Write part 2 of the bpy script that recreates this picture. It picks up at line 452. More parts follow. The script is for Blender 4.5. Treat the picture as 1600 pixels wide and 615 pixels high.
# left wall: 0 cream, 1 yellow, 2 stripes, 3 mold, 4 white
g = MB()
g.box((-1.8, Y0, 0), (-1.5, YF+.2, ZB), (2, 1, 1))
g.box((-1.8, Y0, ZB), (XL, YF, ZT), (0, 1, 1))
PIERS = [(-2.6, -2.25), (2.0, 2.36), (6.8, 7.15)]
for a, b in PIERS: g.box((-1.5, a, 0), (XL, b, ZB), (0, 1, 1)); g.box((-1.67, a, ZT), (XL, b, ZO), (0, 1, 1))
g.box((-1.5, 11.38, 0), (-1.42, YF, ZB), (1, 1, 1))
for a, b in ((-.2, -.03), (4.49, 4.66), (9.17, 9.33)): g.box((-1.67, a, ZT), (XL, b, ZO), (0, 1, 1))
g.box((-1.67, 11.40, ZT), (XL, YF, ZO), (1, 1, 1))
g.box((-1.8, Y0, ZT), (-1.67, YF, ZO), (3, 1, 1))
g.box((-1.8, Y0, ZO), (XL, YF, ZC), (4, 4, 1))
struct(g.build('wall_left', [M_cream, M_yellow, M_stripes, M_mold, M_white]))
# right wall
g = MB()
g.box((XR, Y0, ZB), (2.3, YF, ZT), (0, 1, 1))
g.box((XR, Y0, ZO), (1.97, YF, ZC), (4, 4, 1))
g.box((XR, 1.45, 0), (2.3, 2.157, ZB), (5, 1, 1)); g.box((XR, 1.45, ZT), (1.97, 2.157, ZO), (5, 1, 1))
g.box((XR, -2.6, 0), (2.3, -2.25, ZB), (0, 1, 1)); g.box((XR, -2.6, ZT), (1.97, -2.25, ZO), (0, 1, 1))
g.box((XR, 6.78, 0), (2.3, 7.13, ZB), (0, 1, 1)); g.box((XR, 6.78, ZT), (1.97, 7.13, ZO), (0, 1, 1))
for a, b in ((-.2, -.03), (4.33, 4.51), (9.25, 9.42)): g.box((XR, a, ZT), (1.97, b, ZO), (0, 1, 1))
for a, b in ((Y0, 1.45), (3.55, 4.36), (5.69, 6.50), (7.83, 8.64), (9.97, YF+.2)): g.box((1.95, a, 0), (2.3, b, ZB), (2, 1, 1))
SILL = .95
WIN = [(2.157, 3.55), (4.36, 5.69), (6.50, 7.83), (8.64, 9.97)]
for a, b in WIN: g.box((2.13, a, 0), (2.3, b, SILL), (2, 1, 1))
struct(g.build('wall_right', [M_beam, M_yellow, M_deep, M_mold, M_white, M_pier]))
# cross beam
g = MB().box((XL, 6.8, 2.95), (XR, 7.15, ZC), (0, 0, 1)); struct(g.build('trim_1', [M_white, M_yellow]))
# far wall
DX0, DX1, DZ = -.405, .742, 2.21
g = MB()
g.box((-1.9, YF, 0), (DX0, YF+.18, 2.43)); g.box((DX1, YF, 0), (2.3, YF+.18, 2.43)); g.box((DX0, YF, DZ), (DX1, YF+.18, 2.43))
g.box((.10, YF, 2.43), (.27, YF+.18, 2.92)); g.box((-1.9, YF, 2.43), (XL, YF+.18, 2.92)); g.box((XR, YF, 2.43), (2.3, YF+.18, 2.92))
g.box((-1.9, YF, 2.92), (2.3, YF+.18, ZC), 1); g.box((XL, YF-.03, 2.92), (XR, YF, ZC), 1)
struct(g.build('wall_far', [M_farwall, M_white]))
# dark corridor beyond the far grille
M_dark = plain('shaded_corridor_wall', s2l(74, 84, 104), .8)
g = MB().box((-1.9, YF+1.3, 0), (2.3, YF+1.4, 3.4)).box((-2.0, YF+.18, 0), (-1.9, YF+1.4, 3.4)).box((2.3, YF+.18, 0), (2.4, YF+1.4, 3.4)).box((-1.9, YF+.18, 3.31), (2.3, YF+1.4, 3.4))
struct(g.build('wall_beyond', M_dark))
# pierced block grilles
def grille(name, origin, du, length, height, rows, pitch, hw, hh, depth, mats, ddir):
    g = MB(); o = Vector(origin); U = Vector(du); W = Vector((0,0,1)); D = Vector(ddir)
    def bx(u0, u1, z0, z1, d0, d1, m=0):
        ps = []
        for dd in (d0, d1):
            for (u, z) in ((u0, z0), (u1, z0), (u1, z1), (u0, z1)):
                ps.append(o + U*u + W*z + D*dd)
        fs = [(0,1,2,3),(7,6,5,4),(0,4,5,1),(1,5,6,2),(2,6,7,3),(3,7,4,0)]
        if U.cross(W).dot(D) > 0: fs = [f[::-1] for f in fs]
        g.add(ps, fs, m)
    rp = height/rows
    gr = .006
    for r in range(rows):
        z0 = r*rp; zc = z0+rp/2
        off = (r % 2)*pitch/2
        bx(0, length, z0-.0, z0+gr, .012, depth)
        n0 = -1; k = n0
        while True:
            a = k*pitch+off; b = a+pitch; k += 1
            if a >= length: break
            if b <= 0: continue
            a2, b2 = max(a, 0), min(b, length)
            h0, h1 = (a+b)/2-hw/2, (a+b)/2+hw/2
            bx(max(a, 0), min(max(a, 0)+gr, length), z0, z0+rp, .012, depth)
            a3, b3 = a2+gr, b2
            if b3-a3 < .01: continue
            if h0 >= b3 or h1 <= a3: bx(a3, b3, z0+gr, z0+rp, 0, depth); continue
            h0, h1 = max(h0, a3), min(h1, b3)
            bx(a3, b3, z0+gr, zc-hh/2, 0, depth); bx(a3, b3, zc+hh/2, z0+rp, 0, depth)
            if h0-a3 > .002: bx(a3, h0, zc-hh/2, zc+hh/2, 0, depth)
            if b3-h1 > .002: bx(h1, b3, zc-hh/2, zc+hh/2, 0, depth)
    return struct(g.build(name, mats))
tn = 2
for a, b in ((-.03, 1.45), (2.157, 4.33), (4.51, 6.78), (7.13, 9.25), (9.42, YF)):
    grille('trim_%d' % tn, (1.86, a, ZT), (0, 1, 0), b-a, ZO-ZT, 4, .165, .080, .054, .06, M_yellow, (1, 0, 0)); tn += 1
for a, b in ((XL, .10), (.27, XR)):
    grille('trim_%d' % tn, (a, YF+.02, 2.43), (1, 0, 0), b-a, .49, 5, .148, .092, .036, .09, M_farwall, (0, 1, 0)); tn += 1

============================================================

▸ YOUR INSTRUCTIONS: Output the complete data exactly as written.

▸ RESULT:
Write part 2 of the bpy script that recreates this picture. It picks up at line 452. More parts follow. The script is for Blender 4.5. Treat the picture as 1600 pixels wide and 615 pixels high.
# left wall: 0 cream, 1 yellow, 2 stripes, 3 mold, 4 white
g = MB()
g.box((-1.8, Y0, 0), (-1.5, YF+.2, ZB), (2, 1, 1))
g.box((-1.8, Y0, ZB), (XL, YF, ZT), (0, 1, 1))
PIERS = [(-2.6, -2.25), (2.0, 2.36), (6.8, 7.15)]
for a, b in PIERS: g.box((-1.5, a, 0), (XL, b, ZB), (0, 1, 1)); g.box((-1.67, a, ZT), (XL, b, ZO), (0, 1, 1))
g.box((-1.5, 11.38, 0), (-1.42, YF, ZB), (1, 1, 1))
for a, b in ((-.2, -.03), (4.49, 4.66), (9.17, 9.33)): g.box((-1.67, a, ZT), (XL, b, ZO), (0, 1, 1))
g.box((-1.67, 11.40, ZT), (XL, YF, ZO), (1, 1, 1))
g.box((-1.8, Y0, ZT), (-1.67, YF, ZO), (3, 1, 1))
g.box((-1.8, Y0, ZO), (XL, YF, ZC), (4, 4, 1))
struct(g.build('wall_left', [M_cream, M_yellow, M_stripes, M_mold, M_white]))
# right wall
g = MB()
g.box((XR, Y0, ZB), (2.3, YF, ZT), (0, 1, 1))
g.box((XR, Y0, ZO), (1.97, YF, ZC), (4, 4, 1))
g.box((XR, 1.45, 0), (2.3, 2.157, ZB), (5, 1, 1)); g.box((XR, 1.45, ZT), (1.97, 2.157, ZO), (5, 1, 1))
g.box((XR, -2.6, 0), (2.3, -2.25, ZB), (0, 1, 1)); g.box((XR, -2.6, ZT), (1.97, -2.25, ZO), (0, 1, 1))
g.box((XR, 6.78, 0), (2.3, 7.13, ZB), (0, 1, 1)); g.box((XR, 6.78, ZT), (1.97, 7.13, ZO), (0, 1, 1))
for a, b in ((-.2, -.03), (4.33, 4.51), (9.25, 9.42)): g.box((XR, a, ZT), (1.97, b, ZO), (0, 1, 1))
for a, b in ((Y0, 1.45), (3.55, 4.36), (5.69, 6.50), (7.83, 8.64), (9.97, YF+.2)): g.box((1.95, a, 0), (2.3, b, ZB), (2, 1, 1))
SILL = .95
WIN = [(2.157, 3.55), (4.36, 5.69), (6.50, 7.83), (8.64, 9.97)]
for a, b in WIN: g.box((2.13, a, 0), (2.3, b, SILL), (2, 1, 1))
struct(g.build('wall_right', [M_beam, M_yellow, M_deep, M_mold, M_white, M_pier]))
# cross beam
g = MB().box((XL, 6.8, 2.95), (XR, 7.15, ZC), (0, 0, 1)); struct(g.build('trim_1', [M_white, M_yellow]))
# far wall
DX0, DX1, DZ = -.405, .742, 2.21
g = MB()
g.box((-1.9, YF, 0), (DX0, YF+.18, 2.43)); g.box((DX1, YF, 0), (2.3, YF+.18, 2.43)); g.box((DX0, YF, DZ), (DX1, YF+.18, 2.43))
g.box((.10, YF, 2.43), (.27, YF+.18, 2.92)); g.box((-1.9, YF, 2.43), (XL, YF+.18, 2.92)); g.box((XR, YF, 2.43), (2.3, YF+.18, 2.92))
g.box((-1.9, YF, 2.92), (2.3, YF+.18, ZC), 1); g.box((XL, YF-.03, 2.92), (XR, YF, ZC), 1)
struct(g.build('wall_far', [M_farwall, M_white]))
# dark corridor beyond the far grille
M_dark = plain('shaded_corridor_wall', s2l(74, 84, 104), .8)
g = MB().box((-1.9, YF+1.3, 0), (2.3, YF+1.4, 3.4)).box((-2.0, YF+.18, 0), (-1.9, YF+1.4, 3.4)).box((2.3, YF+.18, 0), (2.4, YF+1.4, 3.4)).box((-1.9, YF+.18, 3.31), (2.3, YF+1.4, 3.4))
struct(g.build('wall_beyond', M_dark))
# pierced block grilles
def grille(name, origin, du, length, height, rows, pitch, hw, hh, depth, mats, ddir):
    g = MB(); o = Vector(origin); U = Vector(du); W = Vector((0,0,1)); D = Vector(ddir)
    def bx(u0, u1, z0, z1, d0, d1, m=0):
        ps = []
        for dd in (d0, d1):
            for (u, z) in ((u0, z0), (u1, z0), (u1, z1), (u0, z1)):
                ps.append(o + U*u + W*z + D*dd)
        fs = [(0,1,2,3),(7,6,5,4),(0,4,5,1),(1,5,6,2),(2,6,7,3),(3,7,4,0)]
        if U.cross(W).dot(D) > 0: fs = [f[::-1] for f in fs]
        g.add(ps, fs, m)
    rp = height/rows
    gr = .006
    for r in range(rows):
        z0 = r*rp; zc = z0+rp/2
        off = (r % 2)*pitch/2
        bx(0, length, z0-.0, z0+gr, .012, depth)
        n0 = -1; k = n0
        while True:
            a = k*pitch+off; b = a+pitch; k += 1
            if a >= length: break
            if b <= 0: continue
            a2, b2 = max(a, 0), min(b, length)
            h0, h1 = (a+b)/2-hw/2, (a+b)/2+hw/2
            bx(max(a, 0), min(max(a, 0)+gr, length), z0, z0+rp, .012, depth)
            a3, b3 = a2+gr, b2
            if b3-a3 < .01: continue
            if h0 >= b3 or h1 <= a3: bx(a3, b3, z0+gr, z0+rp, 0, depth); continue
            h0, h1 = max(h0, a3), min(h1, b3)
            bx(a3, b3, z0+gr, zc-hh/2, 0, depth); bx(a3, b3, zc+hh/2, z0+rp, 0, depth)
            if h0-a3 > .002: bx(a3, h0, zc-hh/2, zc+hh/2, 0, depth)
            if b3-h1 > .002: bx(h1, b3, zc-hh/2, zc+hh/2, 0, depth)
    return struct(g.build(name, mats))
tn = 2
for a, b in ((-.03, 1.45), (2.157, 4.33), (4.51, 6.78), (7.13, 9.25), (9.42, YF)):
    grille('trim_%d' % tn, (1.86, a, ZT), (0, 1, 0), b-a, ZO-ZT, 4, .165, .080, .054, .06, M_yellow, (1, 0, 0)); tn += 1
for a, b in ((XL, .10), (.27, XR)):
    grille('trim_%d' % tn, (a, YF+.02, 2.43), (1, 0, 0), b-a, .49, 5, .148, .092, .036, .09, M_farwall, (0, 1, 0)); tn += 1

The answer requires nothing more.